[start DATASET EXTRACT]

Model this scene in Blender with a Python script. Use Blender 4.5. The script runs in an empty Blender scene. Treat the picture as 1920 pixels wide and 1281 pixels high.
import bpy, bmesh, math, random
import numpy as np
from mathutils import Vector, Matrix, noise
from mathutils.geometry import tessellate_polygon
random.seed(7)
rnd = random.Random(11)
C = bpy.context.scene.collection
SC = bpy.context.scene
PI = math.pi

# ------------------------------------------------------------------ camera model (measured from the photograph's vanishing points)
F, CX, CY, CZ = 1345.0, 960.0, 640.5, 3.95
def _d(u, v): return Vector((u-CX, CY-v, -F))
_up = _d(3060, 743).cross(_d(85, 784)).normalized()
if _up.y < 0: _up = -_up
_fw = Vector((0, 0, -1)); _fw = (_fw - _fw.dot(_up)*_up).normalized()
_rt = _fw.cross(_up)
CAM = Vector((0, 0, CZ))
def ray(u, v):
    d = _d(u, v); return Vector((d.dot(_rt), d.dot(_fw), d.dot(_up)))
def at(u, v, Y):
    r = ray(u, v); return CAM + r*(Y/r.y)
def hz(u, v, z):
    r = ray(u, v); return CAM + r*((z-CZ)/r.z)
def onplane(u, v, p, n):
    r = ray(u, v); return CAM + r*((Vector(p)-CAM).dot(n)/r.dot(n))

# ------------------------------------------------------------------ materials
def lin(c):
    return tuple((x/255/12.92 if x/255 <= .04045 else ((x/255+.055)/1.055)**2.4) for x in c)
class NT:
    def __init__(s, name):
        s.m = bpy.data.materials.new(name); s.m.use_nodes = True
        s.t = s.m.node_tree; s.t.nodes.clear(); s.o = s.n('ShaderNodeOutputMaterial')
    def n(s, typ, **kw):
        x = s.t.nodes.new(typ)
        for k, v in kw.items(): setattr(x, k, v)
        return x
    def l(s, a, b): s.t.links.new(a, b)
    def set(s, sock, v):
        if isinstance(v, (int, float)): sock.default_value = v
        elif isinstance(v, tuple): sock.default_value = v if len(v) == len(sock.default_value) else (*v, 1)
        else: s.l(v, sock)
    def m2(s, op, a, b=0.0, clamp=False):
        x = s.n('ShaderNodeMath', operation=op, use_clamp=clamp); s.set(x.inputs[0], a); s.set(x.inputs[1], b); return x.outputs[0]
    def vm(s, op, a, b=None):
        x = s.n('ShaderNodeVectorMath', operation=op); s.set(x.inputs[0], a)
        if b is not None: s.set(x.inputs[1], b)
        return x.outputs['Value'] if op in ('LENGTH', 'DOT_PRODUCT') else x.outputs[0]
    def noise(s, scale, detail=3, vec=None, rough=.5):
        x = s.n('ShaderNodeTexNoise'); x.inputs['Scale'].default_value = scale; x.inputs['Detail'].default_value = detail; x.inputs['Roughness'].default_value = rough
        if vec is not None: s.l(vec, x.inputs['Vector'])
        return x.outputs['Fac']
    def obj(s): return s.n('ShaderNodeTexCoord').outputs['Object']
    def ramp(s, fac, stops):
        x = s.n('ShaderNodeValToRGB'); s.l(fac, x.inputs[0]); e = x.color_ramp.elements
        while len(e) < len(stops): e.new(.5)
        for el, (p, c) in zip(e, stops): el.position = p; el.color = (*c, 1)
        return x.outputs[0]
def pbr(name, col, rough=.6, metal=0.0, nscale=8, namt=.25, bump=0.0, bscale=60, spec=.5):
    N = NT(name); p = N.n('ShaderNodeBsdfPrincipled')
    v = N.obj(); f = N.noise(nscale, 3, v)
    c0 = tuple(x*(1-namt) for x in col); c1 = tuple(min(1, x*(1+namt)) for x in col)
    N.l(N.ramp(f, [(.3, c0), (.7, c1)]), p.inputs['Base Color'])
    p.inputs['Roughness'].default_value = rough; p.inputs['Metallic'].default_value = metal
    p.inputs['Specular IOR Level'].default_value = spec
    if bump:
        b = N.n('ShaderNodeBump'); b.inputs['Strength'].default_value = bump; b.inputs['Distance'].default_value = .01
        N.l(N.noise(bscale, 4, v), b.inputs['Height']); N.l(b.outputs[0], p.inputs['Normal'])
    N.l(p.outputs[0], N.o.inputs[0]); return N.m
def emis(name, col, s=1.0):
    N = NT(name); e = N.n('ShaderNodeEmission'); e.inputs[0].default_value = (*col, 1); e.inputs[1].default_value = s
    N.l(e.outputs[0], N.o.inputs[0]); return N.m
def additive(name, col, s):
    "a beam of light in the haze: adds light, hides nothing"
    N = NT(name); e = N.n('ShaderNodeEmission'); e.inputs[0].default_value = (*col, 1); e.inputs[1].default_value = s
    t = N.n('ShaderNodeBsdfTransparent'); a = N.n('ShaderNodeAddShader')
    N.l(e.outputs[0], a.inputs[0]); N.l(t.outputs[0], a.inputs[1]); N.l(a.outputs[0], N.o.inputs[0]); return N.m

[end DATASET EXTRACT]

_YOUR TASK_
Every line of the data above should be reproduced word for word.

_RESULT OF THE EXERCISE_
Model this scene in Blender with a Python script. Use Blender 4.5. The script runs in an empty Blender scene. Treat the picture as 1920 pixels wide and 1281 pixels high.
import bpy, bmesh, math, random
import numpy as np
from mathutils import Vector, Matrix, noise
from mathutils.geometry import tessellate_polygon
random.seed(7)
rnd = random.Random(11)
C = bpy.context.scene.collection
SC = bpy.context.scene
PI = math.pi

# ------------------------------------------------------------------ camera model (measured from the photograph's vanishing points)
F, CX, CY, CZ = 1345.0, 960.0, 640.5, 3.95
def _d(u, v): return Vector((u-CX, CY-v, -F))
_up = _d(3060, 743).cross(_d(85, 784)).normalized()
if _up.y < 0: _up = -_up
_fw = Vector((0, 0, -1)); _fw = (_fw - _fw.dot(_up)*_up).normalized()
_rt = _fw.cross(_up)
CAM = Vector((0, 0, CZ))
def ray(u, v):
    d = _d(u, v); return Vector((d.dot(_rt), d.dot(_fw), d.dot(_up)))
def at(u, v, Y):
    r = ray(u, v); return CAM + r*(Y/r.y)
def hz(u, v, z):
    r = ray(u, v); return CAM + r*((z-CZ)/r.z)
def onplane(u, v, p, n):
    r = ray(u, v); return CAM + r*((Vector(p)-CAM).dot(n)/r.dot(n))

# ------------------------------------------------------------------ materials
def lin(c):
    return tuple((x/255/12.92 if x/255 <= .04045 else ((x/255+.055)/1.055)**2.4) for x in c)
class NT:
    def __init__(s, name):
        s.m = bpy.data.materials.new(name); s.m.use_nodes = True
        s.t = s.m.node_tree; s.t.nodes.clear(); s.o = s.n('ShaderNodeOutputMaterial')
    def n(s, typ, **kw):
        x = s.t.nodes.new(typ)
        for k, v in kw.items(): setattr(x, k, v)
        return x
    def l(s, a, b): s.t.links.new(a, b)
    def set(s, sock, v):
        if isinstance(v, (int, float)): sock.default_value = v
        elif isinstance(v, tuple): sock.default_value = v if len(v) == len(sock.default_value) else (*v, 1)
        else: s.l(v, sock)
    def m2(s, op, a, b=0.0, clamp=False):
        x = s.n('ShaderNodeMath', operation=op, use_clamp=clamp); s.set(x.inputs[0], a); s.set(x.inputs[1], b); return x.outputs[0]
    def vm(s, op, a, b=None):
        x = s.n('ShaderNodeVectorMath', operation=op); s.set(x.inputs[0], a)
        if b is not None: s.set(x.inputs[1], b)
        return x.outputs['Value'] if op in ('LENGTH', 'DOT_PRODUCT') else x.outputs[0]
    def noise(s, scale, detail=3, vec=None, rough=.5):
        x = s.n('ShaderNodeTexNoise'); x.inputs['Scale'].default_value = scale; x.inputs['Detail'].default_value = detail; x.inputs['Roughness'].default_value = rough
        if vec is not None: s.l(vec, x.inputs['Vector'])
        return x.outputs['Fac']
    def obj(s): return s.n('ShaderNodeTexCoord').outputs['Object']
    def ramp(s, fac, stops):
        x = s.n('ShaderNodeValToRGB'); s.l(fac, x.inputs[0]); e = x.color_ramp.elements
        while len(e) < len(stops): e.new(.5)
        for el, (p, c) in zip(e, stops): el.position = p; el.color = (*c, 1)
        return x.outputs[0]
def pbr(name, col, rough=.6, metal=0.0, nscale=8, namt=.25, bump=0.0, bscale=60, spec=.5):
    N = NT(name); p = N.n('ShaderNodeBsdfPrincipled')
    v = N.obj(); f = N.noise(nscale, 3, v)
    c0 = tuple(x*(1-namt) for x in col); c1 = tuple(min(1, x*(1+namt)) for x in col)
    N.l(N.ramp(f, [(.3, c0), (.7, c1)]), p.inputs['Base Color'])
    p.inputs['Roughness'].default_value = rough; p.inputs['Metallic'].default_value = metal
    p.inputs['Specular IOR Level'].default_value = spec
    if bump:
        b = N.n('ShaderNodeBump'); b.inputs['Strength'].default_value = bump; b.inputs['Distance'].default_value = .01
        N.l(N.noise(bscale, 4, v), b.inputs['Height']); N.l(b.outputs[0], p.inputs['Normal'])
    N.l(p.outputs[0], N.o.inputs[0]); return N.m
def emis(name, col, s=1.0):
    N = NT(name); e = N.n('ShaderNodeEmission'); e.inputs[0].default_value = (*col, 1); e.inputs[1].default_value = s
    N.l(e.outputs[0], N.o.inputs[0]); return N.m
def additive(name, col, s):
    "a beam of light in the haze: adds light, hides nothing"
    N = NT(name); e = N.n('ShaderNodeEmission'); e.inputs[0].default_value = (*col, 1); e.inputs[1].default_value = s
    t = N.n('ShaderNodeBsdfTransparent'); a = N.n('ShaderNodeAddShader')
    N.l(e.outputs[0], a.inputs[0]); N.l(t.outputs[0], a.inputs[1]); N.l(a.outputs[0], N.o.inputs[0]); return N.m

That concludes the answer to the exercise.